I love reading iRunFar, especially right now while I'm not running or training for long races, I'm living vicariously through their race reports. They also have informative articles about improving endurance performance. This post, though, might change the way I train more than anything else I've read there.
In the article, Stephanie Howe, an elite runner for The North Face, and also a coach herself, discusses the benefits of maximal strength training for runners. That's right, the kind of strength training you see the guys with ALL the muscles doing at the gym. No, but really: she has science to back it up. The research section of the post is enlightening.
She cites several studies indicating maximal strength training can improve endurance, speed, and time to exhaustion. Howe's point is that not only can it benefit endurance athletes, but that it is the most beneficial type of strength training; more so especially than the light-weight, high-rep, core-and-legs-only type many runners engage in. The kind I do.
If there's so much research out there about this, why don't more runners know about it? For one, I think because it's kind of counterintuitive. You would think that doing a type of strength training that mimics your sport would help you the most in your sport. After all, we don't usually need to bench-press anything during an ultra. And if some runners do know this to be true, why don't we know more runners who do it? Are the kinds of people who like to run really long distances not the kind of people who enjoy power cleans and box jumping? I don't know.

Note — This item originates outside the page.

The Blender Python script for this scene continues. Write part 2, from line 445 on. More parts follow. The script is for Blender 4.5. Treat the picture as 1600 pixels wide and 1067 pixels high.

My husband does maximal strength training, on a military-oriented plan similar to CrossFit: several sets of heavy-weight, low-rep lifts and plyometrics. And he does it in our garage, where we have steadily accumulated enough equipment to make it look truly gym-like. He's been trying to get me to join him for a while, and on occasion, I have (probably on occasions where my only excuse would sound really lame. I mean it's in our garage, it's not like I have to get dressed and drive across town). Sometimes I enjoy the workouts, but hate the way I feel the next day--dead-legged and unable to hold the blow dryer up long enough to do my hair.
But if I stuck with it long enough to stop feeling so awful after each workout, and I saw some results in my running, I could see myself learning to love it. It does keep things interesting--the plan is different every day, unlike my normal sets of squats and ab exercises. It's worth a try!